In case you missed it, Thanksgiving 2007 is over. Done.
Finished. It’s time to toss out the pumpkins, pack away the gourds
and stop trying to turn leftover turkey into something edible.
In case you missed it, Thanksgiving 2007 is over. Done. Finished. It’s time to toss out the pumpkins, pack away the gourds and stop trying to turn leftover turkey into something edible. In fact, it’s now time to move on to the next holiday, the “Making Sure You Have the Most Christmas Junk on the Outside of your House” holiday, also known as MSYHTMCJOTOOYH.
I’m not sure how this holiday was started. But somehow, somewhere this tradition of having your house lit up like the Vegas strip during the entire month of December has taken hold and it is not letting go. And although it pains me to admit it, I’m part of this tradition. I believe that no home should go without a strand of lights during the holidays. And it doesn’t hurt to toss in some lit up snowflakes, faux presents, a full replica of Santa’s workshop and enough fake snow to blanket Gilroy, either.

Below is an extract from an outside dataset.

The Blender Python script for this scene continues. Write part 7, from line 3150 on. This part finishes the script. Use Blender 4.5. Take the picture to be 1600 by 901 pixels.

For the novices among us, people who have never heard of MSYHTMCJOTOOYH, but who have spent countless hours wondering why lawns all over South County have suddenly sprouted imprisoned snowmen, waving forlornly from their plastic snow globes, here are a few tips I have put together over my many years of celebrating MSYHTMCJOTOOYH.
For example, before you can actually decorate, you have to find the decorations. Let’s be honest here. Unless you are like my former neighbor, whom I will call “Fred,” mainly because that was his name, last year you took down the decorations when the holidays were over – or at least before Easter.
And if you’re like most people (again, with the exception of Fred who simply changed Santa’s hat to bunny ears at Easter), you haven’t thought about the decorations since. Which is why you probably have no idea where the stuff is now. If you’re smart, you’ll use this as an excuse to clean out the garage. If you’re like my husband, you’ll look for a while, then drive to Costco and buy even more Christmas junk that we will display this year and lose track of next year.
On the off chance that you are an organized person (unlike me, but possibly like Fred) and know exactly where the decorations are stored, you should understand that it is a rule of MSYHTMCJOTOOYH decorating that nothing that has to be assembled will have the directions stored in the box. In fact, the directions are long gone, probably used as a fire starter for last year’s camping trip. Just try your best and remember – reindeer pull Santa’s sleigh. They are not hung from the trees with fake arrows in their heads. That’s just scary.
Once you have the boxes of decorations out, it’s time to start decorating. Now I believe that in a lot of cases, less is more. I know that men do not believe this, especially when it comes to Christmas lights. But let’s face facts. If you are causing blackouts throughout the city the minute you switch on your holiday light extravaganza you probably have a one strand too many hanging from the eaves.
Of course, there are taste boundaries when it comes to decorating, even when celebrating the absolutely tasteless holiday of MSYHTMCJOTOOYH. While you may think the dancing Santa who wiggles around and then drops his pants to moon people is an absolutely hysterical addition to your outdoor display, your neighbors across the street probably don’t agree. Santa bums are best displayed indoors in a place where children won’t be frightened.
And I think it probably goes without saying that friends don’t let friends drink and decorate. Sure it looks good the day you put all the stuff out there. But the next morning when you’re suffering from the inevitable hangover and you walk out in your jammies to get the paper you’ll find the entire neighborhood outside, staring at your house and wondering just exactly what you were thinking when you put a naked, anatomically-correct, inflatable doll in the sleigh instead of Santa. Trust me when I say nobody is going to believe you were the victim of a drive-by decorator.
And as a final tip, remember when celebrating MSYHTMCJOTOOYH, it’s not the thought that counts. It’s the size of your PG&E bill at the end of the month.